Wednesday, February 14, 2018

Love

All through my elementary school years, Linden School (high it stands above the Valley, Linden Pride of all…)the holiday of Valentines was an important occasion, to be celebrated in each and every classroom (even in the rooms of very scary and mean teachers, whom most kids thought really didn’t have a first name just Miss) Linden was one of the few Pittsburgh elementary schools at the time which was a K-8 building, so the students had lots of experiences participating in the Valentines Day rituals. For the younger students, creating Valentines Boxes was a big deal, it was as if you had homework, and needed to present a work of art to be placed on your desk. I can remember at least until 6th grade, the urgency by the teachers that each student at least provide some means of receiving a Valentine. Now, the 50s were not a very flexible period of time, things were very black and white, literally and figuratively, and culturally men were men and women were women, and to be more EXACT, your were masculine or you were feminine. (We at Linden, during our 7th and 8th grades spent one  day a week at a school called Sterrett where the boys attended Wood Shop, and Mechanical Drawing, while the girls spent time learning Home Economics and Sewing) So, when Valentines Day approached, at least for most kids in fourth or fifth grade a real dilemma arose and permeated until the February 14 came to a close. Should boys give boys a Valentine, and exactly what cute little phrase would be written on that card. Touchy, because, if it was too mushy, you might come across as a homosexual, bland enough and you were still cool. In some classrooms the teachers instructed EVERYONE, to provide EVERYONE with a Valentines Card. As I remember it, by the time 7th and 8th grades rolled around, we still celebrated Valentine’s Day, but the restrictions on EVERYONE receiving cards was not as forceful, more of a, as you wish basis.

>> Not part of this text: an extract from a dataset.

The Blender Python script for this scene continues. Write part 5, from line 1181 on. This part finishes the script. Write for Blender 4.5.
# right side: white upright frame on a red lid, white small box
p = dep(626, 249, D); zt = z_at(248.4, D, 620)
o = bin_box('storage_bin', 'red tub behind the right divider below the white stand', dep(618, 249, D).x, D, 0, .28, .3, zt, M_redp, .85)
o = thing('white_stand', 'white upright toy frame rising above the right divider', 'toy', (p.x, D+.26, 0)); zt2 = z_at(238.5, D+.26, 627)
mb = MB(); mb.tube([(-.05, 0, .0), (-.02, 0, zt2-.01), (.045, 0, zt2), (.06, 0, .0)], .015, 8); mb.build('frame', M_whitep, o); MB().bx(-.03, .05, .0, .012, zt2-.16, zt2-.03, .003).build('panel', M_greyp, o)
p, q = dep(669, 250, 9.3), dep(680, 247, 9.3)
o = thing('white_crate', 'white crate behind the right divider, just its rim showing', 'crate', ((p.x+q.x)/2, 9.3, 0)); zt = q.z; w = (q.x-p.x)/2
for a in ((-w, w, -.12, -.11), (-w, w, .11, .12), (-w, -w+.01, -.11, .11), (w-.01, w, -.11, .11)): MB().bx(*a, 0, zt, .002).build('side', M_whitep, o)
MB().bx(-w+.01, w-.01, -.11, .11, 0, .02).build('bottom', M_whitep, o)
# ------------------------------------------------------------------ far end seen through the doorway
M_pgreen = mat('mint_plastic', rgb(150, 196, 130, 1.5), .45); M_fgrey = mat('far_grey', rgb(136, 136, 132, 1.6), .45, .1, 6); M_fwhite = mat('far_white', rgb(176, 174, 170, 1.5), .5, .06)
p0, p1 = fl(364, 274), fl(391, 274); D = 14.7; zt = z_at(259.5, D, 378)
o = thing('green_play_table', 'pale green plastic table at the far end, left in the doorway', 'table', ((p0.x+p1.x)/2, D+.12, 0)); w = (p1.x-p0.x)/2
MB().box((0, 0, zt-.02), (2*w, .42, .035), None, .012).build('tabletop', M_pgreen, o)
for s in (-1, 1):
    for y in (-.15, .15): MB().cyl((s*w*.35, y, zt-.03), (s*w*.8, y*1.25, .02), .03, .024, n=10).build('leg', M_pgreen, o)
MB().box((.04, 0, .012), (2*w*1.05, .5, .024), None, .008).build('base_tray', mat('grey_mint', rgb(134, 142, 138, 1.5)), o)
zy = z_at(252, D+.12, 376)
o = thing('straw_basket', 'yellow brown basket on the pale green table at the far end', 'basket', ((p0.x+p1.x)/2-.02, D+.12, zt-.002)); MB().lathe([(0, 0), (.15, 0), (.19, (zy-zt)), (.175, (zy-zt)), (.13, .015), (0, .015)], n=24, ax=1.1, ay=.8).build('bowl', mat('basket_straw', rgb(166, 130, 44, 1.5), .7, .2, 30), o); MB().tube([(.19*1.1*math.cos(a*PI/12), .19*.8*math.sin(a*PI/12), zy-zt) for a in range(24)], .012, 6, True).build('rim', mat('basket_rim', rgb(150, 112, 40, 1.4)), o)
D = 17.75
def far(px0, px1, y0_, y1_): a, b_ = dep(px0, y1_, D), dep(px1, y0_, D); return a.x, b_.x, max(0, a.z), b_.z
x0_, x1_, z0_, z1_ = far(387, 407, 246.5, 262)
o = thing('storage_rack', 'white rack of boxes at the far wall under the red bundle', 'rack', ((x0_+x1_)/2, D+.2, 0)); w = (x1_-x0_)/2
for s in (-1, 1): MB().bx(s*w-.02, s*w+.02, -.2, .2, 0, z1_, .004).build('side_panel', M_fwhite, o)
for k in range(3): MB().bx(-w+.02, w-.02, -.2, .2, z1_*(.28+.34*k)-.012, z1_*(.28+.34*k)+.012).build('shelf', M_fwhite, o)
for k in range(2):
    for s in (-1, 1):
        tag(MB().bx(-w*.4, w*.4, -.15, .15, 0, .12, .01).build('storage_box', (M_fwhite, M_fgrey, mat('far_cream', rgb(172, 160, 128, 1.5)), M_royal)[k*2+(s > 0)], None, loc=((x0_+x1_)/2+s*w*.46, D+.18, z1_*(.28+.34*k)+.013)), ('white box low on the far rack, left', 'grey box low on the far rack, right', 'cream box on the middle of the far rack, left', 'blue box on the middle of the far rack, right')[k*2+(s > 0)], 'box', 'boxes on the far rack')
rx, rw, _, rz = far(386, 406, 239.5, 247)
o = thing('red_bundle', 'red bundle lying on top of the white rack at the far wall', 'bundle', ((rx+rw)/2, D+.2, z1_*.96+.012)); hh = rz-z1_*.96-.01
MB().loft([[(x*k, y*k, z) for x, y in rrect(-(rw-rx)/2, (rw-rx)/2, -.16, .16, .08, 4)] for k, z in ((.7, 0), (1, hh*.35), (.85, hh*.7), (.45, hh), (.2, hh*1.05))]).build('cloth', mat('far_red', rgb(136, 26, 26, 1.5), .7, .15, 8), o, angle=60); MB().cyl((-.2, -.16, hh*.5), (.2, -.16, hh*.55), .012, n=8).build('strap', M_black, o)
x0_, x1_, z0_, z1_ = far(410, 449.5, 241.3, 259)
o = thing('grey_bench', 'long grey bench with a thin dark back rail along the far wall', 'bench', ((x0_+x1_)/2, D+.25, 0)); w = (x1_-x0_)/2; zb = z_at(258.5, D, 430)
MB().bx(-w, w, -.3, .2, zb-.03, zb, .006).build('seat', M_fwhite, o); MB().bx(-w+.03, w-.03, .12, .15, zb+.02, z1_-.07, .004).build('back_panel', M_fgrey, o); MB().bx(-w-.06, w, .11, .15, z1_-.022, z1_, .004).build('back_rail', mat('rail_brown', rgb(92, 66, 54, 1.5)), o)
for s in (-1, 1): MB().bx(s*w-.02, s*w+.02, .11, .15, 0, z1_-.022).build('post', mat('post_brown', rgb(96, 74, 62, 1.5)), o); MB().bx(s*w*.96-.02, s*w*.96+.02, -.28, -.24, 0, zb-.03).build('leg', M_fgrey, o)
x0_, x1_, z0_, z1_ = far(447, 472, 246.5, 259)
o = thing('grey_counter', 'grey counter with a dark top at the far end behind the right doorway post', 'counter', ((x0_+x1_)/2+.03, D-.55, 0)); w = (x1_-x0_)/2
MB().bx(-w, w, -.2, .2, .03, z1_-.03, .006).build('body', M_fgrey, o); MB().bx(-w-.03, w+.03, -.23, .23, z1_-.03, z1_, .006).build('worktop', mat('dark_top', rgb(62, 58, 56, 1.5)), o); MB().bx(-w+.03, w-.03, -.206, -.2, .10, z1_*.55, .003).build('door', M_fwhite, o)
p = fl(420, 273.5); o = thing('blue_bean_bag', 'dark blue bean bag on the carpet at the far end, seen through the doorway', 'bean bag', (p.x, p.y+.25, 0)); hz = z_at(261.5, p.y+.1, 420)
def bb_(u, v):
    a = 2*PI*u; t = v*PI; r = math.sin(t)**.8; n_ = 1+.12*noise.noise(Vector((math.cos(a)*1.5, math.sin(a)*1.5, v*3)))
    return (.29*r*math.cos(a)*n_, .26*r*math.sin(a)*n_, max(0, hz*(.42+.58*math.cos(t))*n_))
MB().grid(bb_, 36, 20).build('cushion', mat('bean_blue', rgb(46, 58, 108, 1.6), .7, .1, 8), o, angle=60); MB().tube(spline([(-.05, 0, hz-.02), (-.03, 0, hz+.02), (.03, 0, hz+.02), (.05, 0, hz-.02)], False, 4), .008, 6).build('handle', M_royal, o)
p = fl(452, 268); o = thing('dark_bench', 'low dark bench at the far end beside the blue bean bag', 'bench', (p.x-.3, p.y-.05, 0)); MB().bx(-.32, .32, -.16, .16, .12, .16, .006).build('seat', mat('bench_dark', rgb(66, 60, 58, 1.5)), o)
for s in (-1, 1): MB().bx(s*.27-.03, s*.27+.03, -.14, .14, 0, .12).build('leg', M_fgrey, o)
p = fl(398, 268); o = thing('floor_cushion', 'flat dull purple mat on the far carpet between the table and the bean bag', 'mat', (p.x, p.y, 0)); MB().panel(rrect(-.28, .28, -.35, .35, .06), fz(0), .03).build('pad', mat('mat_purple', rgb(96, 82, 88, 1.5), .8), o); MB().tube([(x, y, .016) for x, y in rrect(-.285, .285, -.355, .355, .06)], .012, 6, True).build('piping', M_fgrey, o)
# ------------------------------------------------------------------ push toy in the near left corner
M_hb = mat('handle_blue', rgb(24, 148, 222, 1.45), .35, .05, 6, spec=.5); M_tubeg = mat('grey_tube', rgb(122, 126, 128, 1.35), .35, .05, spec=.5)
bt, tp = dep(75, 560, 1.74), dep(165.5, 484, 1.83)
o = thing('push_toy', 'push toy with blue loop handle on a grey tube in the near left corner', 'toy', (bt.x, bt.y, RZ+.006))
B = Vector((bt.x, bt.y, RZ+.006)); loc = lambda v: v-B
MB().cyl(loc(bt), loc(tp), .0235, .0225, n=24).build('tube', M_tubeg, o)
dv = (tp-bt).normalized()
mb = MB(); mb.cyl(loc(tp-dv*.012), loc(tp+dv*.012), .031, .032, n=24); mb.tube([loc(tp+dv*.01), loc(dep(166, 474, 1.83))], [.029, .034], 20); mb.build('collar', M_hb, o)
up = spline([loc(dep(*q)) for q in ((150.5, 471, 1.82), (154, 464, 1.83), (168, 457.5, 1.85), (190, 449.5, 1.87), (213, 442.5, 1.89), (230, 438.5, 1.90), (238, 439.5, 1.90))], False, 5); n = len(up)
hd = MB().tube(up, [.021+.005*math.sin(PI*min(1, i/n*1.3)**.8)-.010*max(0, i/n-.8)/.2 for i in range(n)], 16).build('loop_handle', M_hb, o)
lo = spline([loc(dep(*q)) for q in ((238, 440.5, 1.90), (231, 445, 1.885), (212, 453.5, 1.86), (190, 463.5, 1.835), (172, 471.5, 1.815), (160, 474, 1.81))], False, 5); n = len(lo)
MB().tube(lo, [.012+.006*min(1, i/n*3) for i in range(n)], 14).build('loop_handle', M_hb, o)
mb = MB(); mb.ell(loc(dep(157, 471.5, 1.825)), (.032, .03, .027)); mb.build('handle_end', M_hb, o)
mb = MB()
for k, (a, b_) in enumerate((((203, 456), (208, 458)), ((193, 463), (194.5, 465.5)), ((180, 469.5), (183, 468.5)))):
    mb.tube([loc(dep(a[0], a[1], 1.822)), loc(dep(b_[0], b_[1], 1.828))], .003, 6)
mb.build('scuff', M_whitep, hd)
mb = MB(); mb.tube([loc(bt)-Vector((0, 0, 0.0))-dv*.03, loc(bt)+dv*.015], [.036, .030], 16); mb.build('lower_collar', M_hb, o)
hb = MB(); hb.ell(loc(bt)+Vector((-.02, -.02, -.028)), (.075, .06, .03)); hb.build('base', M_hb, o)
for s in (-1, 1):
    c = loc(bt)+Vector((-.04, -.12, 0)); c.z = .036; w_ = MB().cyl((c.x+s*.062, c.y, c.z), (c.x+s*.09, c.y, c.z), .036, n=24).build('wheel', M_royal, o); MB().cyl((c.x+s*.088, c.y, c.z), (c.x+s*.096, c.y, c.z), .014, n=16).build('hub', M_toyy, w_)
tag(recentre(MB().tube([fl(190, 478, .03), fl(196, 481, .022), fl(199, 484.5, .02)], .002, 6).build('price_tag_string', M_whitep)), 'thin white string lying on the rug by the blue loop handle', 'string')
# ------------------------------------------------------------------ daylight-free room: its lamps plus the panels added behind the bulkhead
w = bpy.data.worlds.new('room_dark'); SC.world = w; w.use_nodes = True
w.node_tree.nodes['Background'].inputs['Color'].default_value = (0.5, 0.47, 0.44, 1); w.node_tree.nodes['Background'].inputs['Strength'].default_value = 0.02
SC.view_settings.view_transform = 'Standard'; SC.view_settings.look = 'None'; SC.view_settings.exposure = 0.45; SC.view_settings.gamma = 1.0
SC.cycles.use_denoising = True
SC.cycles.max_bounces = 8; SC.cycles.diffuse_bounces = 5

February 14, 2018, and without hesitation, deliberation, I am sending my HUSBAND, a Valentines card, with kisses, hugs and a giant out loud I LOVE YOU. No more sneaking around to be mushy, no more hiding to be physical, no more permission from others to express how I feel, and why I feel that way. It took me too many precious years of precaution just to discover that Love is Love, no matter to whom you express it. As in the 50s, there are still people too afraid of their own insecurities to embrace the people they love, because the people they may love of the same sex. I remember back in the days if by mistake, some boy sent another  a Valentines card and hadn’t done enough scrutiny, missing perhaps the word love, a chorus of boys would sing a little ditty, “Andy and Stuart sitting in a tree k-i-s-s-i-n-g, lots of giggles shared and a blotch of red on the both the recipient of the love car and the sender. We were so afraid to be real. Well this in answer to that ditty, I sing LOUDLY, and PROUDLY “Joe and Gerry, sitting in a tree, K-I-S-S-I-N-G, first comes love and you know THEN came the marriage. Ain’t that a kick in the pants! I love you Joe Bruno!